If you know that they tend to be a homebody, or that they seem to bring a packed lunch to work—insinuate that you may be at a financial advantage to offer a free meal. There’s nothing wrong with dating out of your tax bracket, just make sure that you don’t bring up the subject directly as money is always a difficult subject to talk about between strangers let alone on a date.

Get to know each other while eating, and if it seems like they just genuinely like home-cooked food and puttering around the house then you can adjust your payment plan. By that time, you also know that if the date goes well you might be able to suggest a more home-focused meal for the next date.

Love Languages

One of the last criteria in deciding how to pay on your date is to think about your love language. In his book, Gary Chapman suggests that people give and receive love based on 5 different interpretations of the sentiment:

  • Words of affirmation
  • Quality time
  • Receiving gifts
  • Acts of service
  • Physical touch.

Consider which of these you consider as “loving” when they are given to you. Now consider which you give to others as a sign of your affection (they may be different). Based on your interpretation of giving love, you can move forward with not only planning your date, but taking into account who is paying for it.
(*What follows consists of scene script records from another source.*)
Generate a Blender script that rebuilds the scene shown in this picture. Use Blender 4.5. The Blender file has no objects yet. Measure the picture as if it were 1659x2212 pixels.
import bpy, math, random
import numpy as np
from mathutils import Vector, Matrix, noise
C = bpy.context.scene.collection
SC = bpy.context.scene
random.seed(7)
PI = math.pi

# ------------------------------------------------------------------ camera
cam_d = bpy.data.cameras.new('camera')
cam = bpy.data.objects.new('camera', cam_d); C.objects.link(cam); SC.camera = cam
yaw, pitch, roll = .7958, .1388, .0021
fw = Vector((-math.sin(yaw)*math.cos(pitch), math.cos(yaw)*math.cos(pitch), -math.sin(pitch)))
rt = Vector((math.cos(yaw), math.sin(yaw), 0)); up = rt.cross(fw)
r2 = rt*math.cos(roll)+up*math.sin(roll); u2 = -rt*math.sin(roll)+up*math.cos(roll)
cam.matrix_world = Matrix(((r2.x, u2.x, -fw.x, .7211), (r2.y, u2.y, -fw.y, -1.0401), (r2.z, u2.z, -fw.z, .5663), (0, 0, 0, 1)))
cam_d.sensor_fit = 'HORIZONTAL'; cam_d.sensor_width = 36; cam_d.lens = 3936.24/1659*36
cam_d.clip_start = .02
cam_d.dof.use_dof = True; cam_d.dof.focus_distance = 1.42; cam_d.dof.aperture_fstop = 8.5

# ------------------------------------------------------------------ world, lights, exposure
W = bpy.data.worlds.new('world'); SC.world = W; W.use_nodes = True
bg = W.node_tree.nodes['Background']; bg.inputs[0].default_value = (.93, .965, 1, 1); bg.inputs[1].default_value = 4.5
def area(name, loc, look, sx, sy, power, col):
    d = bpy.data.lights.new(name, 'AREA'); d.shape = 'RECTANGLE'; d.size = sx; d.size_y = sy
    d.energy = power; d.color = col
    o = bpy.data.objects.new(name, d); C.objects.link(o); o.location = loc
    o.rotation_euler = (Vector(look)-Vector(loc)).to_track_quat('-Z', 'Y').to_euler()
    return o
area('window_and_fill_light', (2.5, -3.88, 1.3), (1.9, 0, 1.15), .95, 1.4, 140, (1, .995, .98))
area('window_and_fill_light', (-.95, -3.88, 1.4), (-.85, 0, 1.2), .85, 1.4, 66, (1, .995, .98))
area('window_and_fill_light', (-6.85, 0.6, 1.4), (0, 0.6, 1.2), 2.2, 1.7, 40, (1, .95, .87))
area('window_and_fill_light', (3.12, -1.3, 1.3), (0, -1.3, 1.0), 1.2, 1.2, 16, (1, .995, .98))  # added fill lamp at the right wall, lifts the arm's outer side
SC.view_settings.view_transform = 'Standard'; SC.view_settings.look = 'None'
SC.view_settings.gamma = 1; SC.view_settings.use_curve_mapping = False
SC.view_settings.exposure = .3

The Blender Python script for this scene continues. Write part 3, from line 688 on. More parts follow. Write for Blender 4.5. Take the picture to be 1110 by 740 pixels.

couple figuring out if they are on the same page
Money is only one aspect of the dating experience.

If you’re someone who values words of affirmation, consider making a point to compliment your date and let them know how much you value their work ethic. If you’re someone who values acts of service, consider holding open doors or offering to help her weed the garden this weekend.

Whatever your love language, money is only one aspect of the dating experience to take into account. Find out what makes you feel loving, or what your partner interprets as love, and move forward from there.